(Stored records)
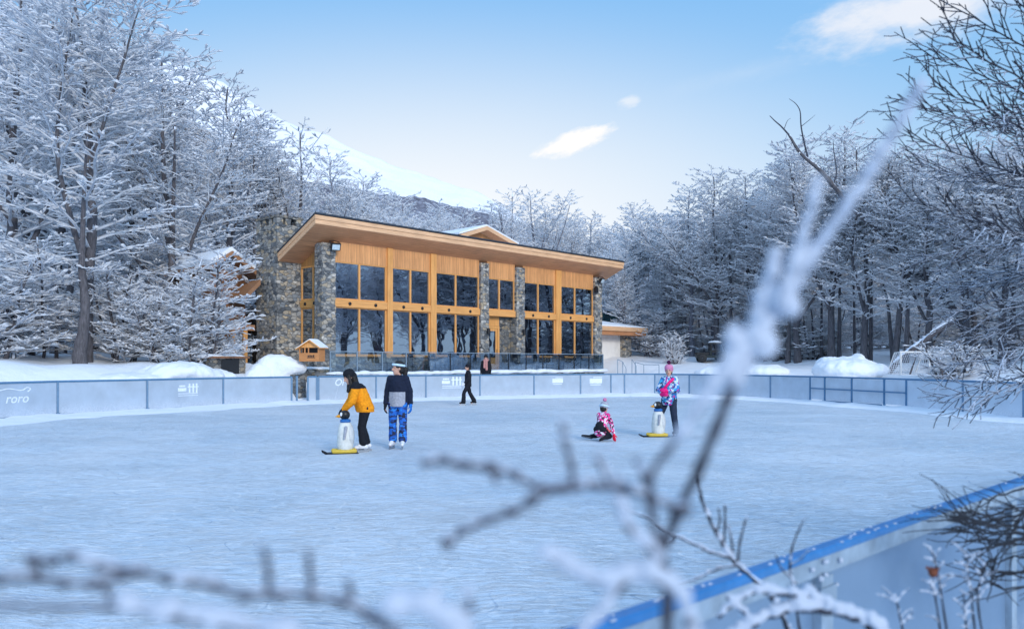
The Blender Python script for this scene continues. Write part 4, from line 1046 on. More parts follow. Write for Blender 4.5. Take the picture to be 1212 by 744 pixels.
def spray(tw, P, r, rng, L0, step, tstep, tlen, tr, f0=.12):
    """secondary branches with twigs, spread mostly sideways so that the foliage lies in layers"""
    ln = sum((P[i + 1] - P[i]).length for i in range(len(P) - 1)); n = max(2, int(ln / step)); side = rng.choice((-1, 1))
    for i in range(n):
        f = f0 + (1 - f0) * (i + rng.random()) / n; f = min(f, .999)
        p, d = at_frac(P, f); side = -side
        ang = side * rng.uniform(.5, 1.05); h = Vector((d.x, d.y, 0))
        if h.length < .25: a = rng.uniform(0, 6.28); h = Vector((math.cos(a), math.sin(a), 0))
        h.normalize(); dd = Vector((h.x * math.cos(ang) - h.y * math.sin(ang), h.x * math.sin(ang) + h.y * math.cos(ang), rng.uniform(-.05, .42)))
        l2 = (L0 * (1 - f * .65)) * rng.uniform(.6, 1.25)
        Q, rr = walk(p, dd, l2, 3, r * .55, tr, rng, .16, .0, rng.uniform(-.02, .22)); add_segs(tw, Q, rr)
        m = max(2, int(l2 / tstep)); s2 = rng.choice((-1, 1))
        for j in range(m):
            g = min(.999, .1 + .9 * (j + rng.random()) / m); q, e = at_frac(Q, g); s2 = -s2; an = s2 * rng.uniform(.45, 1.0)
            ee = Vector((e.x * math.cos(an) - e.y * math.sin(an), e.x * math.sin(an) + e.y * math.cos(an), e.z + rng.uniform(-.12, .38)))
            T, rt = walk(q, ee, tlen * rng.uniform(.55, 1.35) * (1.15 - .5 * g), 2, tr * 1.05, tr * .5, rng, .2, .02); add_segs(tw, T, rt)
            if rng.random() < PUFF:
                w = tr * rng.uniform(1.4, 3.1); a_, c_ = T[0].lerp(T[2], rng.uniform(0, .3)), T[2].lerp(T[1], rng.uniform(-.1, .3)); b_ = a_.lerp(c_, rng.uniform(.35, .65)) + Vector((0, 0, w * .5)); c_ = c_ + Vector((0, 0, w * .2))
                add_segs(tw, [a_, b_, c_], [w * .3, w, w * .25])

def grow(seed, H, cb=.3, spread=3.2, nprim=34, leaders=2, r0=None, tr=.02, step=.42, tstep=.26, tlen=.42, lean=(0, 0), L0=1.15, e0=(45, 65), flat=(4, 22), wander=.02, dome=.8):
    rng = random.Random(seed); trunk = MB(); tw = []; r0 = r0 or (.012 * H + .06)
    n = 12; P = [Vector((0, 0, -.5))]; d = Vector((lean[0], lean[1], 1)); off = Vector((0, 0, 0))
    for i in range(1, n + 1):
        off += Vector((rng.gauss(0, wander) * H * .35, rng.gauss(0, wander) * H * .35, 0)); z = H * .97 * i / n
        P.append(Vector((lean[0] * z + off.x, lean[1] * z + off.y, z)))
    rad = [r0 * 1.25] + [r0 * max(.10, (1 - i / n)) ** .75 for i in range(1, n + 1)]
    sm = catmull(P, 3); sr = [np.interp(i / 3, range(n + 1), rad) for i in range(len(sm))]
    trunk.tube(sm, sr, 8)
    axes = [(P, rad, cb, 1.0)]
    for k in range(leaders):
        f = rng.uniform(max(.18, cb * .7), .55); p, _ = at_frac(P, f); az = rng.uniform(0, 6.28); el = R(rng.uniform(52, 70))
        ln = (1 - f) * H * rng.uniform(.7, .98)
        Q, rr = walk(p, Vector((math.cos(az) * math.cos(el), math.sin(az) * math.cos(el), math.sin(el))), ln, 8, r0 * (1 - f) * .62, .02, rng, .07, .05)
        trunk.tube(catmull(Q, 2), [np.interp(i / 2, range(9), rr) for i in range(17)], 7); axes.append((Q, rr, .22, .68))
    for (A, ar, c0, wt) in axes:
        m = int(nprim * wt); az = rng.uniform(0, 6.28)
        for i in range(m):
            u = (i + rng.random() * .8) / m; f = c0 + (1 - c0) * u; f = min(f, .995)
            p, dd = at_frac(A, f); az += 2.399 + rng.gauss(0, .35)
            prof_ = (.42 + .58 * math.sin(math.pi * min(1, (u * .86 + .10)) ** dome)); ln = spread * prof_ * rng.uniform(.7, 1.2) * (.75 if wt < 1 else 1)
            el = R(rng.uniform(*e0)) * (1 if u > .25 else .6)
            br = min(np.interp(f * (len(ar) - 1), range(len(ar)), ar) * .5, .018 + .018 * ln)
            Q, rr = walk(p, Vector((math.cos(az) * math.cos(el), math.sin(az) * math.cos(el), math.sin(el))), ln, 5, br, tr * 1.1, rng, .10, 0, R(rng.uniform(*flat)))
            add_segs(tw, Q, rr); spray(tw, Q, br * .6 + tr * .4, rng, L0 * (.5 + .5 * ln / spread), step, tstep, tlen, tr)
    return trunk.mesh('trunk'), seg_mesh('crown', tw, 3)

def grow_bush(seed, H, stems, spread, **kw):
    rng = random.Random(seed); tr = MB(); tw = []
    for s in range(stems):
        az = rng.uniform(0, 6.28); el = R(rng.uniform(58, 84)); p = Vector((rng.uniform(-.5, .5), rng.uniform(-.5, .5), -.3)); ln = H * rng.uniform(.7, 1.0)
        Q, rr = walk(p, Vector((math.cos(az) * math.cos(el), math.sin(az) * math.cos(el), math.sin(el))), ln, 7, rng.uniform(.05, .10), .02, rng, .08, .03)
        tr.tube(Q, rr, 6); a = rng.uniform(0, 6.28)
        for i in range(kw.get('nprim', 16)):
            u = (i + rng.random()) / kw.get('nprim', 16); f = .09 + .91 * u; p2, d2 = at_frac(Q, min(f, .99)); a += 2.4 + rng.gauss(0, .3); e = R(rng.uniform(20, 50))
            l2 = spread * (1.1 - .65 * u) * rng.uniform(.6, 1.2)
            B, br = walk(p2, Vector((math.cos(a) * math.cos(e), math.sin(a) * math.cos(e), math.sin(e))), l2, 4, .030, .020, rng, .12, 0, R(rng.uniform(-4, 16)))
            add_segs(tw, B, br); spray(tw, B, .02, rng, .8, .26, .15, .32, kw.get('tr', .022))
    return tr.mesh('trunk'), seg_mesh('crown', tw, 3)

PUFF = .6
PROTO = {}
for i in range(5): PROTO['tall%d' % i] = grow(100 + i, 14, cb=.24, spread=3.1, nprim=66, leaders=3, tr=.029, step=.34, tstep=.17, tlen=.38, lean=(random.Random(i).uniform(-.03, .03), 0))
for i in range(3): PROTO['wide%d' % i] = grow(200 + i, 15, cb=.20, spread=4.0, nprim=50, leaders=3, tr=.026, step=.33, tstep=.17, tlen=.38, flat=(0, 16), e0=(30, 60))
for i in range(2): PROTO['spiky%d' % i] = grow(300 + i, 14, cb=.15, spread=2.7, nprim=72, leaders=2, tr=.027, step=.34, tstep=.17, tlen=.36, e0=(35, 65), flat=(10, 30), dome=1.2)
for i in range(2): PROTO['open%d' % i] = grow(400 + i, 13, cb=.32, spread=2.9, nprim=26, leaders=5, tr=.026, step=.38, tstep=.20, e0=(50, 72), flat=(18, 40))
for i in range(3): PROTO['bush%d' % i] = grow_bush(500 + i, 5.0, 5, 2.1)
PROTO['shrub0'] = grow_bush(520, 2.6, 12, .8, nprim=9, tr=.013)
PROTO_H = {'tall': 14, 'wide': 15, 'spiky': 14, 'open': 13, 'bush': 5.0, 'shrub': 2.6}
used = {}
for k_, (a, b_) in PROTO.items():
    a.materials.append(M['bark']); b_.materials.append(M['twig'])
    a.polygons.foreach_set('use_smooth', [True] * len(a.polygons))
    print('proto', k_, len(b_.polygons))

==

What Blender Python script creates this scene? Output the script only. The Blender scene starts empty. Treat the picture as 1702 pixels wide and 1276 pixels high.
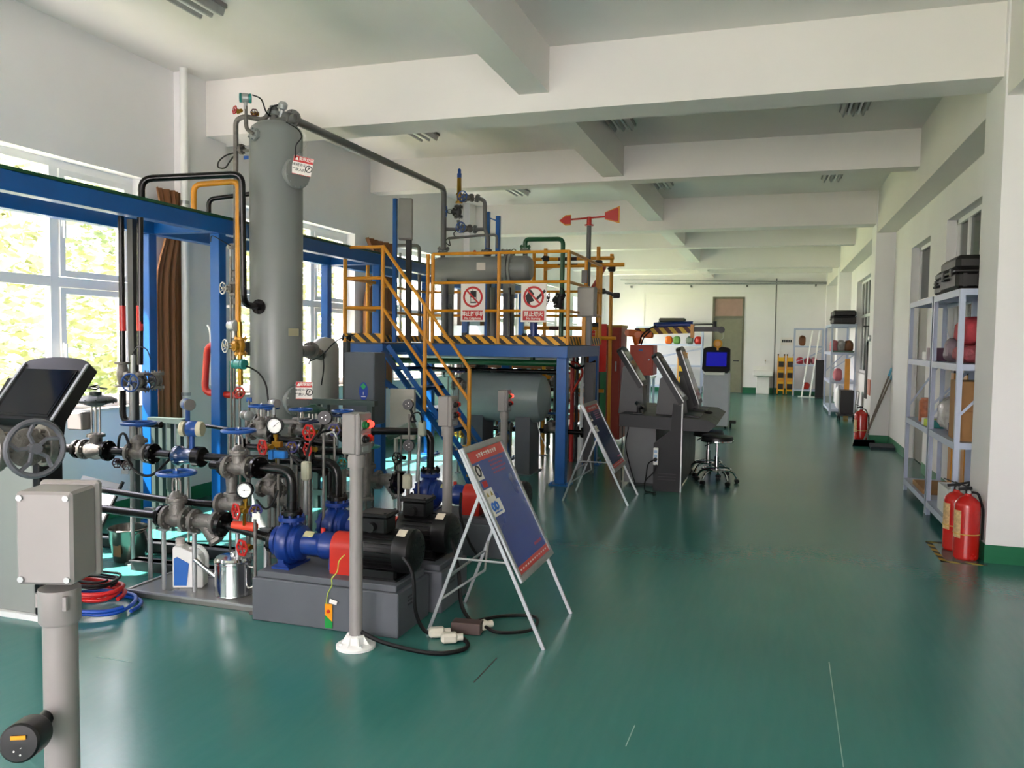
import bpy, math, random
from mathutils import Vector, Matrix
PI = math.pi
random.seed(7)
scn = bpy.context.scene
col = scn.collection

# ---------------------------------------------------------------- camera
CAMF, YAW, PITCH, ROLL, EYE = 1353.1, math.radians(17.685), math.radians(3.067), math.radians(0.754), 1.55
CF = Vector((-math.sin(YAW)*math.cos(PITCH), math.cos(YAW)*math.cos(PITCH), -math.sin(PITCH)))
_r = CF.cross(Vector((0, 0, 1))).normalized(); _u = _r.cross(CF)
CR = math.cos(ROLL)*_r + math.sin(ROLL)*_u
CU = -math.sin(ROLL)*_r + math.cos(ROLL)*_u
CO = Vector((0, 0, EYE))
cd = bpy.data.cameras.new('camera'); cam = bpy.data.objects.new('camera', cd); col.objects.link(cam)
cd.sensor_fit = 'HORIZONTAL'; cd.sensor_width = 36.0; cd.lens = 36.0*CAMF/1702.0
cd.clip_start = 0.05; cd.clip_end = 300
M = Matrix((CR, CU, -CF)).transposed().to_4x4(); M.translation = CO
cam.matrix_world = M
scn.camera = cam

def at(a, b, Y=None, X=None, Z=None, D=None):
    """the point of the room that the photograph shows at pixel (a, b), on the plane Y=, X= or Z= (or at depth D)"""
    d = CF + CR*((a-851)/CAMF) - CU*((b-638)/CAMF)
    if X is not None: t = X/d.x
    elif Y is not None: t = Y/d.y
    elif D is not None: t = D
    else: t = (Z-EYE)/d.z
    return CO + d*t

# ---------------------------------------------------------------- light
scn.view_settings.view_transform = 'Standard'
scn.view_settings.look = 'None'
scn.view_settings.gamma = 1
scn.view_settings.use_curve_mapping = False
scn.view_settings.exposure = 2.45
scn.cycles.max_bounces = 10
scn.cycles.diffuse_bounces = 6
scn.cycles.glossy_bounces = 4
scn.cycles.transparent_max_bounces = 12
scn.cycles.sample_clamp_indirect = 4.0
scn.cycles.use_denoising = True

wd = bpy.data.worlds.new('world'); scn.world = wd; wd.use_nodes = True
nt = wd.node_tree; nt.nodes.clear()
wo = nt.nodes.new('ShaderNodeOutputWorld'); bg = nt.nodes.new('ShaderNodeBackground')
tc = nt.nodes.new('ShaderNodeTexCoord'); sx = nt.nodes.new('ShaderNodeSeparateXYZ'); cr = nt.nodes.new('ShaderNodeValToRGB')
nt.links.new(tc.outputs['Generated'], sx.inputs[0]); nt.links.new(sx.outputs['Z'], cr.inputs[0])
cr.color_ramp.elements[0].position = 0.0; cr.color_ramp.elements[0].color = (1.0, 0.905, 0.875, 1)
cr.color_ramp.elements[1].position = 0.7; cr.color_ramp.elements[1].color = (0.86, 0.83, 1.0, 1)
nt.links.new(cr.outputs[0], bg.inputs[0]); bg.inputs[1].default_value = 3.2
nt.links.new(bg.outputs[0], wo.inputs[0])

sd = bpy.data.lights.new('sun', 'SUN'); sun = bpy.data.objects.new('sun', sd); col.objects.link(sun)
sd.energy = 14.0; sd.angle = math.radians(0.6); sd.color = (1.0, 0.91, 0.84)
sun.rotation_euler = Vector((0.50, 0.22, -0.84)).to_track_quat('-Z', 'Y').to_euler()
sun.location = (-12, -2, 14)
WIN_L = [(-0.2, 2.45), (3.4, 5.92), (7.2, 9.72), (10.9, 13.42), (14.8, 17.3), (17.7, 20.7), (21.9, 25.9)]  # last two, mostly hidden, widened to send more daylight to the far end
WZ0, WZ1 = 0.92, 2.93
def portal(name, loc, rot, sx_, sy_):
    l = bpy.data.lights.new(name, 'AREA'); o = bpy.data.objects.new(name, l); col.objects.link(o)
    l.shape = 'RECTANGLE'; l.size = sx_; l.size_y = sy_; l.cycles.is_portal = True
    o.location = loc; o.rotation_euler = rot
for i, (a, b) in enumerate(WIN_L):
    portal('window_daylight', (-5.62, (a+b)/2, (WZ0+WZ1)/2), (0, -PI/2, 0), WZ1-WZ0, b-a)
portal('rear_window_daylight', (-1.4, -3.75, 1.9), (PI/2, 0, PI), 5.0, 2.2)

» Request
Give back exactly the lines from the one that holds "What Blender Python" to the one that holds "col = scn.collection", with both ends and without the images.

» Response to this exercise
What Blender Python script creates this scene? Output the script only. The Blender scene starts empty. Treat the picture as 1702 pixels wide and 1276 pixels high.
import bpy, math, random
from mathutils import Vector, Matrix
PI = math.pi
random.seed(7)
scn = bpy.context.scene
col = scn.collection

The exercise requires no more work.